USD/MXN plummets to fresh 5-year lows below $18.00 despite Powell’s hawkish comments


  • The US ADP Employment Change report exceeded estimates but failed to boost the USD vs. the MXN.
  • US Federal Reserve Chair Jerome Powell will testify in the US House of Representatives, expected to remain hawkish.
  • USD/MXN Price Analysis: A break below 18.000 warrants further downside, with bears eyeing 17.4498.

The USD/MXN tumbled below the psychological $18.00 barrier on Wednesday despite hawkish remarks by US Federal Reserve’s (Fed) Chair Jerome Powell. On Tuesday, the Mexican Peso (MXN) depreciated towards the weekly high of 18.1800, but it’s staging an astonishing recovery, and dived to 5-year lows at 17.9255. At the time of writing, the USD/MXN is trading at 17.9690, down 0.76%.

US ADP employment data exceeded estimates ahead of the US NFP report

Wall Street opened in the green. The February US ADP National Employment Report showed that private hiring in the United States (US) increased by 242,000 jobs, above estimates of 200,000. That reinforces Fed Chair Jerome Powell’s stance that the labor market is tight and that there is work to do.
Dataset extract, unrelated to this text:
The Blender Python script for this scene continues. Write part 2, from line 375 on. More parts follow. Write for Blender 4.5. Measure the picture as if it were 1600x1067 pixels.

On Tuesday, Fed Chair Jerome Powell testified before the US Senate Finance Committee. He acknowledged that the rate peak would be higher and opened the door for significant rate hikes. Powell added that would be decided based on incoming data. Traders should be aware that the US Nonfarm Payrolls report for February and next week’s inflation data will be featured ahead of the Fed’s March meeting.

In the meantime, the US Dollar Index (DXY), a gauge of the buck’s value vs. six currencies, retraces 0.11%, down at 105.502, influenced by falling UST bond yields. The US 10-year T-note rate is at 3.913%, dropping five bps.

Aside from this, inflation in Mexico is expected to slow its pace in February, according to a Reuters poll. Seventeen analysts forecasted by Reuters expect inflation at 7.69% in February, below January’s 7.91%.

The Bank of Mexico (Banxico) central bank members expressed that rates could be raised moderately since the next monetary policy meeting, as shown by the latest meeting minutes. Even though there’s one dissenter, most of the board agreed that the tightening cycle is about to end.

That could favor a recovery of the US Dollar (USD) in the medium to long term. Therefore, the USD/MXN bias could shift upwards based on reduced interest rate differentials between the Fed and Banxico.

USD/MXN Technical analysis

The USD/MXN remains downward biased after plummeting below the 18.0000 barrier. Oscillators like the Relative Strength Index (RSI) accelerate to the downside. Meanwhile, the Rate of Change (RoC) is back below neutral, suggesting that sellers are gathering momentum. That said, the USD/MXN first support would be the July 2017 lows at 17.4498. A breach of the latter would expose April’s  2016 lows at 17.0509, ahead of $17.00.